Holding the Government Accountable

Gonna Put IT in the Want Ads: Keeping Contractors from Crossing the Line

While browsing Craigslist recently, POGO came across this job advertisement (pdf) posted by an unidentified “large firm” in Arlington, Virginia seeking a “Procurement Acquisition Analyst” with information technology experience to work for an unnamed government agency client. (POGO’s Federal Contractor Misconduct Database contains several Northern Virginia-based IT companies. One of them, CACI International, is headquartered in Arlington – could it be them?)

This job involves procuring IT software, hardware, and services, and it must be pretty sensitive, too, because the top of the ad declares in bold, capital letters that an active top secret clearance is required – no exceptions. (CACI also derives a substantial amount of revenue from intelligence work.) Among the functions to be performed:

- [P]rovide contractual, procurement, acquisition and technical support in the area of license management for our government client in the area of IT software purchases, expanding to hardware purchases.

- Support follows the entire lifecycle of the contract. This includes contract creation, contract maintenance, accountability throughout the life of a contract, and enforcing policy and software licensing compliance.

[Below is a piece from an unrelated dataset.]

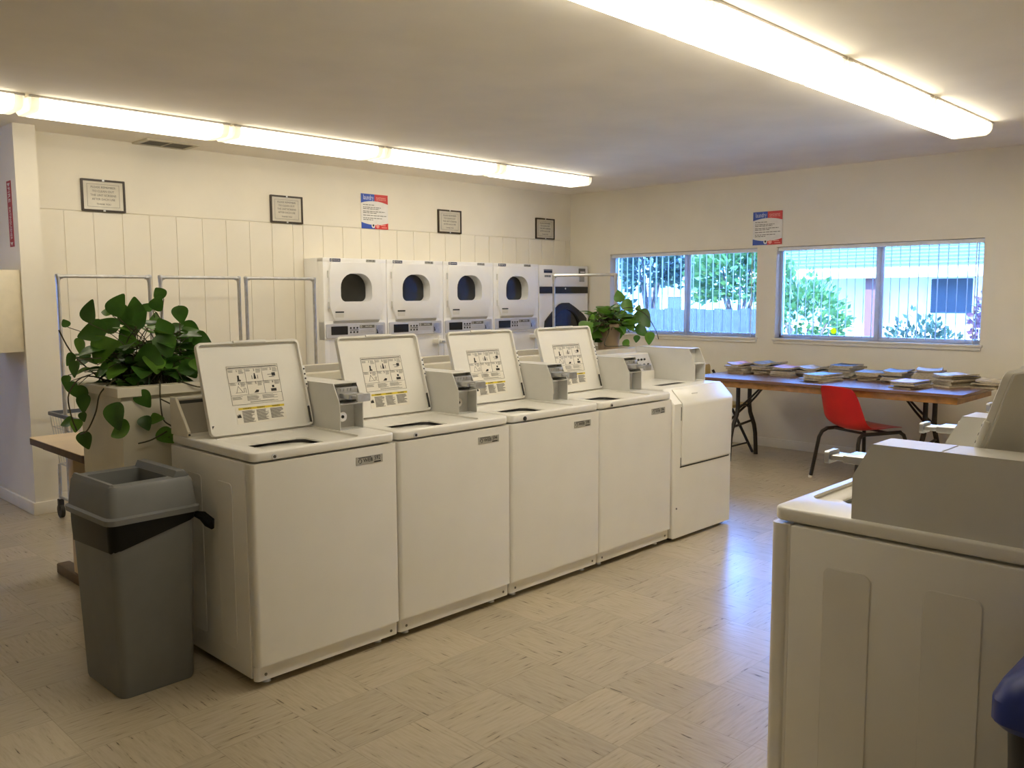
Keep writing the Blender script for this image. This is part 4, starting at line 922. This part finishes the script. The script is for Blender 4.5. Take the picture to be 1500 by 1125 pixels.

- [A]ssist the Contracting Officer Representative (COR) in writing and executing contracts; developing out-year budgets for software products and maintenance; assist with maintaining the inventory of licenses purchased and distributed throughout the enterprise; and tracking and monitoring contract performance. (emphasis added)

Why are we blogging about this particular job listing? After all, it’s no different than the thousands of others you see every day in newspapers or on the Web. Yet it perfectly illustrates the extent to which the federal government relies on contractors to provide a wide range of services, even those that arguably should only be performed by government employees.

The Federal Acquisition Regulation (FAR) recognizes a class of government activities known as inherently governmental functions, which are functions that, for public interest reasons, must be performed by federal government employees, not contractors. These functions include awarding and administering contracts.

However, the FAR also recognizes a category of functions not considered inherently governmental but which “may approach” being inherently governmental, such as “providing assistance in contract management” and “services that involve or relate to the evaluation of another contractor’s performance.” These functions can be contracted out, but agencies must be careful to ensure that contractors do not overstep the boundary, which President Obama has conceded is a blurred line. Section 743(e)(2)(B) of the 2010 Consolidated Appropriations Act requires agencies to give “special management attention” to these functions. As an added safeguard, a new rule requires contractors to identify and prevent personal conflicts of interest specifically with regard to employees performing acquisition functions closely associated with inherently governmental functions.

Note how the job listing above repeatedly uses the words “support” and “assist.” That’s because these are magic words that supposedly make any function suitable for contractor performance. In reality, contractors can go beyond mere support or assistance – with disastrous consequences. For example, the Abu Ghraib prison scandal, in which contractor employees were alleged to have committed horrible acts of detainee mistreatment, grew out of a simple linguistics support services contract.

The point we’re trying to make is not that this particular job listing will result in another contracting scandal. What POGO tries to emphasize every single day is contracting out functions close to being inherently governmental, deficient oversight, and a lack of accountability are a guarantee that contractors will step over the line.